Look at the data below and print exactly the lines from its first line through the line with "SC.camera = cam"; the pictures stay out of the copy.

##############################

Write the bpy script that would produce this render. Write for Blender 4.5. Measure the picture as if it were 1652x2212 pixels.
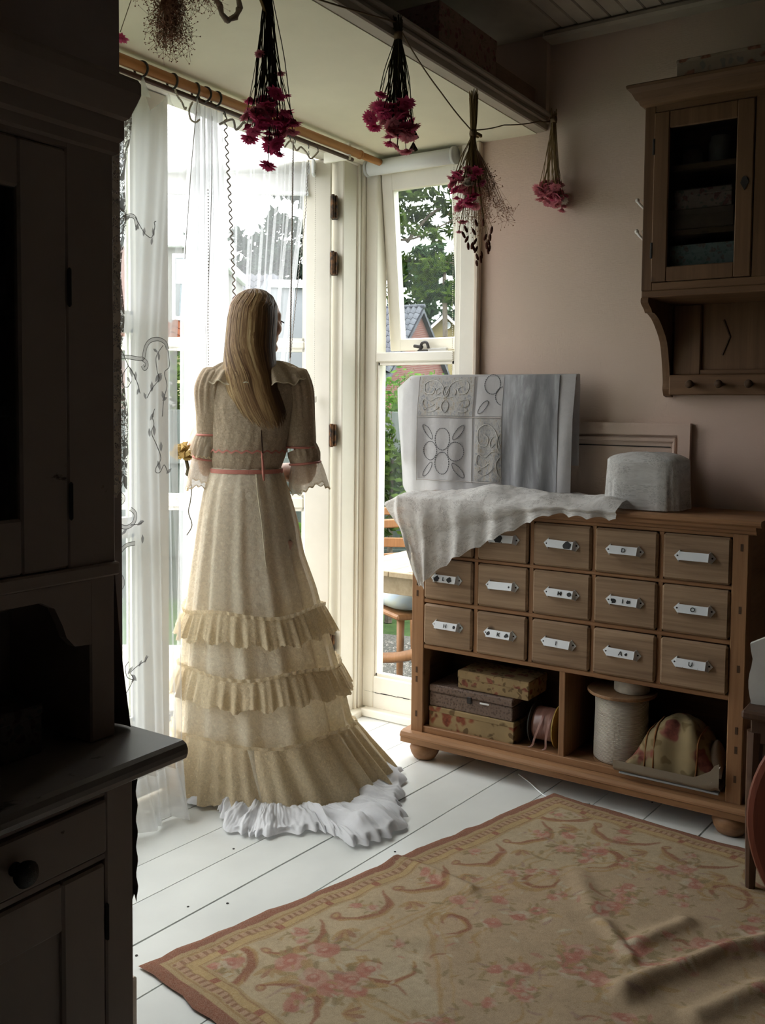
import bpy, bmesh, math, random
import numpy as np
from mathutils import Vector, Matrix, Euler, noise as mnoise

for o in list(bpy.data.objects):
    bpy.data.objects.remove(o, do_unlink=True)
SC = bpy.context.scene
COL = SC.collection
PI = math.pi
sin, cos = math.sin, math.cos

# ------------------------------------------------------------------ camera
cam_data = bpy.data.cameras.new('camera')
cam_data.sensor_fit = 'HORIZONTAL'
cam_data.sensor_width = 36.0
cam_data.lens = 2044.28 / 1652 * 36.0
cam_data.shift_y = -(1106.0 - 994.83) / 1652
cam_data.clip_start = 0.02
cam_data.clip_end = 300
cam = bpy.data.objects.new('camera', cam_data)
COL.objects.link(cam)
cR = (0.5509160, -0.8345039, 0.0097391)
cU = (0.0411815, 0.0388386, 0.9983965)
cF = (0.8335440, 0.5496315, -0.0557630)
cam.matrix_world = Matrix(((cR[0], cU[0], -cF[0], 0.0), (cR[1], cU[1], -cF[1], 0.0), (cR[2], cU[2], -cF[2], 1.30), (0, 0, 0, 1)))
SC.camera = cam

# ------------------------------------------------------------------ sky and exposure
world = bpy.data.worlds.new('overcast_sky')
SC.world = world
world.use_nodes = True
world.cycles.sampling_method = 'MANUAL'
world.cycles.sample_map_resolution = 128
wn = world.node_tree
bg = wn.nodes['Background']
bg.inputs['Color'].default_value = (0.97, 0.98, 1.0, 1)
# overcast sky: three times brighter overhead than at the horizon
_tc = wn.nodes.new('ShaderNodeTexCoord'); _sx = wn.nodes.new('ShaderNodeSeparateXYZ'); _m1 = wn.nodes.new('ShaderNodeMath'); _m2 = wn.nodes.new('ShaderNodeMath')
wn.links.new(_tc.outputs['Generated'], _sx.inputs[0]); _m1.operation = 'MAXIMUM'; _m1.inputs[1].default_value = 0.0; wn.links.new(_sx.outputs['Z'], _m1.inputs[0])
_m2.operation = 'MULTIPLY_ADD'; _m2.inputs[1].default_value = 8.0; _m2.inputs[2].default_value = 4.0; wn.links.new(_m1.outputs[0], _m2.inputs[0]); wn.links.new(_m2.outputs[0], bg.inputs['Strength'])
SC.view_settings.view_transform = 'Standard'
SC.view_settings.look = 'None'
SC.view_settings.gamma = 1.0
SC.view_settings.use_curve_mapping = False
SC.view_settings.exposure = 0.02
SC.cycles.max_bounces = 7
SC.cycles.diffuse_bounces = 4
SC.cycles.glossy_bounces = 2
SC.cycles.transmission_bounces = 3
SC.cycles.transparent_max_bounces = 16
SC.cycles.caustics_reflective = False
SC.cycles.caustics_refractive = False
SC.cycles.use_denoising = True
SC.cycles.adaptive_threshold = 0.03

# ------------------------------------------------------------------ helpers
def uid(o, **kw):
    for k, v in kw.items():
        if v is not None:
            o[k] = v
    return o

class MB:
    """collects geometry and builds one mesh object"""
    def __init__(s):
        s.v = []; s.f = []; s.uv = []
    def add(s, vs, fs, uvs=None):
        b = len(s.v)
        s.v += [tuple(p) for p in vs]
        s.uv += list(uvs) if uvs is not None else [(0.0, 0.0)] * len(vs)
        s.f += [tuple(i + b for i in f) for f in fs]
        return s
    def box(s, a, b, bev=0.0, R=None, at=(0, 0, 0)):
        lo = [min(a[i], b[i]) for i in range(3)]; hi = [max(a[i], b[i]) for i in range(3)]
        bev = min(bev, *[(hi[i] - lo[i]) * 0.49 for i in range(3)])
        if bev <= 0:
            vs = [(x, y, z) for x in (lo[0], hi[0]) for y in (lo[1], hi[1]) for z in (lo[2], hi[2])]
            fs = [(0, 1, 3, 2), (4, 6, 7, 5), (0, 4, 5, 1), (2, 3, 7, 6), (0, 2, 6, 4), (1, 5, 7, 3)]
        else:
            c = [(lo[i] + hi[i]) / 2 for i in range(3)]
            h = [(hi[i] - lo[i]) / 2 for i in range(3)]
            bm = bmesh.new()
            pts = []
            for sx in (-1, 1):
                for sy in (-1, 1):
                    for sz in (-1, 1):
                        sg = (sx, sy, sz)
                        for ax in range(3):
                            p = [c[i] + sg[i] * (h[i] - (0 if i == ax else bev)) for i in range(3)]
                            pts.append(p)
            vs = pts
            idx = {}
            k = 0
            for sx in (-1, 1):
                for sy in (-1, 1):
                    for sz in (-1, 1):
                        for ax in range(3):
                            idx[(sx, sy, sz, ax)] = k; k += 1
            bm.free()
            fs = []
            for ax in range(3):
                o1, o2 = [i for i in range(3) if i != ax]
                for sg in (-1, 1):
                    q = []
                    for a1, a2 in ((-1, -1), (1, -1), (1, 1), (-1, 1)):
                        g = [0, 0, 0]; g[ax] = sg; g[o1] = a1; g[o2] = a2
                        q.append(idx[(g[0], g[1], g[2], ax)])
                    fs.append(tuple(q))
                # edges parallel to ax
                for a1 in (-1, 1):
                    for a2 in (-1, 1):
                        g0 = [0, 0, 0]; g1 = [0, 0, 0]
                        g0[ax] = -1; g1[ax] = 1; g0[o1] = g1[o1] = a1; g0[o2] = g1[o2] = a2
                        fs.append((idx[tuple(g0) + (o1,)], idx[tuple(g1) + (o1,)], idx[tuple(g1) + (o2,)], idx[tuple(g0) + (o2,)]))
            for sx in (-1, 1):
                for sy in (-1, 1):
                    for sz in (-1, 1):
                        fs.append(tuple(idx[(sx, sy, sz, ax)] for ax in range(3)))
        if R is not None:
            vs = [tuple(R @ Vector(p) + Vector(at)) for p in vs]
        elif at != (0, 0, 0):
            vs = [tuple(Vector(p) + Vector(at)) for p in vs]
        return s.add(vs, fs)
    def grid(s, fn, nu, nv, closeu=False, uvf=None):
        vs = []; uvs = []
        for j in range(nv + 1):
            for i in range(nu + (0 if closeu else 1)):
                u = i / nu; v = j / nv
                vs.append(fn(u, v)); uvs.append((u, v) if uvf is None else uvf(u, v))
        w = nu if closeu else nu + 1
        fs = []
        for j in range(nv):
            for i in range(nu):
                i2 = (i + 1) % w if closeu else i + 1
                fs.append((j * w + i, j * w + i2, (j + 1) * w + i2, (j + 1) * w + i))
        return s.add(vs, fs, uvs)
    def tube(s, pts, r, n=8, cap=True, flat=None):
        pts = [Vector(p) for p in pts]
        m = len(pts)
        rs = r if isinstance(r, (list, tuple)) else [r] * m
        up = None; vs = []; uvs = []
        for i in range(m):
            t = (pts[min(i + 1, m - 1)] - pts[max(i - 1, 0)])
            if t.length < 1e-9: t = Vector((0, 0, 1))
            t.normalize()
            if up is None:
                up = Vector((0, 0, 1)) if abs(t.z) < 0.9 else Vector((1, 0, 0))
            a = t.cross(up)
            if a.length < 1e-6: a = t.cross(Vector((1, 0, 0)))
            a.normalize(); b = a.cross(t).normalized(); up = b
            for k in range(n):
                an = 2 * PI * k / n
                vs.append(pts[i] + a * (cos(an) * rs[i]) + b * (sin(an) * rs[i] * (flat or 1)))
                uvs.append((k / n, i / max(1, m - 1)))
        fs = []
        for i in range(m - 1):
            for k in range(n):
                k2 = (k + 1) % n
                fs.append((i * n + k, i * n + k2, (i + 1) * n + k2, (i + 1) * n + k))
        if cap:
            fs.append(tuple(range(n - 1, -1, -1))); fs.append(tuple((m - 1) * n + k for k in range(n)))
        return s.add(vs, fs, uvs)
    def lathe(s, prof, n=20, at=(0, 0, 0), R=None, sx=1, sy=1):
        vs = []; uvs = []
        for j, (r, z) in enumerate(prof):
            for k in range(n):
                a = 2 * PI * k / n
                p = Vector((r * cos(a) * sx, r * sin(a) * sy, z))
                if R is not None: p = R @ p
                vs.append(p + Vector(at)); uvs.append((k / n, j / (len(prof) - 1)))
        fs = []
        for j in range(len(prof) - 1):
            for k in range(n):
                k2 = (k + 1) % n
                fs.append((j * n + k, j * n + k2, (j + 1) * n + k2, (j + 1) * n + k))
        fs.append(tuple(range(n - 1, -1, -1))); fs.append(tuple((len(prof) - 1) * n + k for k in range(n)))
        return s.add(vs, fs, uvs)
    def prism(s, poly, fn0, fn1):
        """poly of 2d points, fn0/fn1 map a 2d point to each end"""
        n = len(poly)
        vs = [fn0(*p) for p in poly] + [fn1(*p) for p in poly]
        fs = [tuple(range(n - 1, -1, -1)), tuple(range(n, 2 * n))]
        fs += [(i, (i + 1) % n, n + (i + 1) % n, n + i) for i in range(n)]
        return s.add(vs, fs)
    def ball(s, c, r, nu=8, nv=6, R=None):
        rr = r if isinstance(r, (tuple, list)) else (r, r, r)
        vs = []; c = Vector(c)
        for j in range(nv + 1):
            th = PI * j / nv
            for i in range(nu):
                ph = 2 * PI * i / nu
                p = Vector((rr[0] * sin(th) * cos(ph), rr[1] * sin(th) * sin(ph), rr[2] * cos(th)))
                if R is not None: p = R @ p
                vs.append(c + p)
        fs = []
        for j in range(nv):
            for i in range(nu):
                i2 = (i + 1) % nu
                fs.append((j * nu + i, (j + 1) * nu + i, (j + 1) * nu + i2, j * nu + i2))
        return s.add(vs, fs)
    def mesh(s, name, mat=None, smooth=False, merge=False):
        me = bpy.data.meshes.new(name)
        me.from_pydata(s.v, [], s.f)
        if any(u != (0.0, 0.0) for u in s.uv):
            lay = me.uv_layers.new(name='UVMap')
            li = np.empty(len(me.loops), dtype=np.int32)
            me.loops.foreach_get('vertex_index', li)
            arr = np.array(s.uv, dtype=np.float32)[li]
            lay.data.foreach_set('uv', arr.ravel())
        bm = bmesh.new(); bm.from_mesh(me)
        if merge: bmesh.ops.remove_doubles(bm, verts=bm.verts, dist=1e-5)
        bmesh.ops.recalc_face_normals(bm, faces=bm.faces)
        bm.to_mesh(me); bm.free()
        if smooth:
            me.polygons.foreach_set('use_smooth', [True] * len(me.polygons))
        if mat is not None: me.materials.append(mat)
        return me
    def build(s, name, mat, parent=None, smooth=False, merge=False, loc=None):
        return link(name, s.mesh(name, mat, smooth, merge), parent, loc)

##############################

_Worked solution_
Write the bpy script that would produce this render. Write for Blender 4.5. Measure the picture as if it were 1652x2212 pixels.
import bpy, bmesh, math, random
import numpy as np
from mathutils import Vector, Matrix, Euler, noise as mnoise

for o in list(bpy.data.objects):
    bpy.data.objects.remove(o, do_unlink=True)
SC = bpy.context.scene
COL = SC.collection
PI = math.pi
sin, cos = math.sin, math.cos

# ------------------------------------------------------------------ camera
cam_data = bpy.data.cameras.new('camera')
cam_data.sensor_fit = 'HORIZONTAL'
cam_data.sensor_width = 36.0
cam_data.lens = 2044.28 / 1652 * 36.0
cam_data.shift_y = -(1106.0 - 994.83) / 1652
cam_data.clip_start = 0.02
cam_data.clip_end = 300
cam = bpy.data.objects.new('camera', cam_data)
COL.objects.link(cam)
cR = (0.5509160, -0.8345039, 0.0097391)
cU = (0.0411815, 0.0388386, 0.9983965)
cF = (0.8335440, 0.5496315, -0.0557630)
cam.matrix_world = Matrix(((cR[0], cU[0], -cF[0], 0.0), (cR[1], cU[1], -cF[1], 0.0), (cR[2], cU[2], -cF[2], 1.30), (0, 0, 0, 1)))
SC.camera = cam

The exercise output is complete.